NAIROBI (AFP) — Kenyan authorities have deported a British Muslim detained on suspicion of "terrorism ties" in connection with a cache of illegal weapons seized in the country, a rights group said Wednesday.
Graham Andrew Adams, 31, was deported overnight to Britain after being questioned by police over weapons recovered in the capital Nairobi and the port city of Mombasa last week, Muslim Human Rights Forum (MHRF) Chairman Ali-Amin Kimathi told AFP.
"He was removed from the police station, taken straight to the airport and put on a Kenya Airways flight back to London," he said, adding that he had been deported "on the orders of the Kenya Anti-Terrorism Police Unit."
Kimathi met Adams, said to be from Manchester, in the capital's Kamukunji police station where he was being detained.
"He told us that he had nothing to fear being deported back home ... the only problem was that he would miss the opportunity to settle in Kenya and that he did not like the stigma of being deported as a terrorism suspect," Kimathi said.
While in custody, investigators questioned the Briton about ties with some of the six men of Somali origin arrested over the weapons seizure.

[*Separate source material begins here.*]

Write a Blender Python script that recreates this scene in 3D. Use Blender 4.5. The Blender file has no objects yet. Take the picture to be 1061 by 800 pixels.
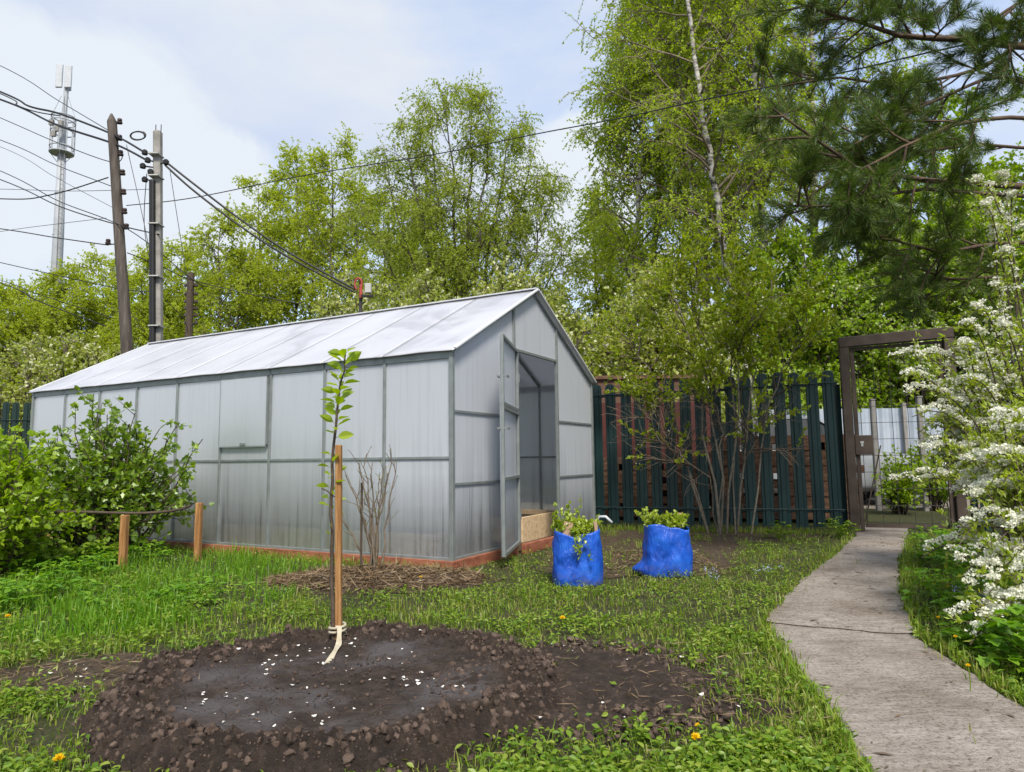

A police official told AFP that Adams, who also goes by the name Ahmed Khalid Ibrahim since converting to Islam 13 years ago, was "being investigated over suspected terrorism ties."
The six men of Somali origin were freed on bail on Tuesday after Kenyan courts refused to take the case because police had not charged them within 48 hours of arrest as stipulated by law.
Security forces recovered grenades and guns last week in Nairobi and Mombasa, in one of the largest security swoops in the nation ahead of December 27 elections.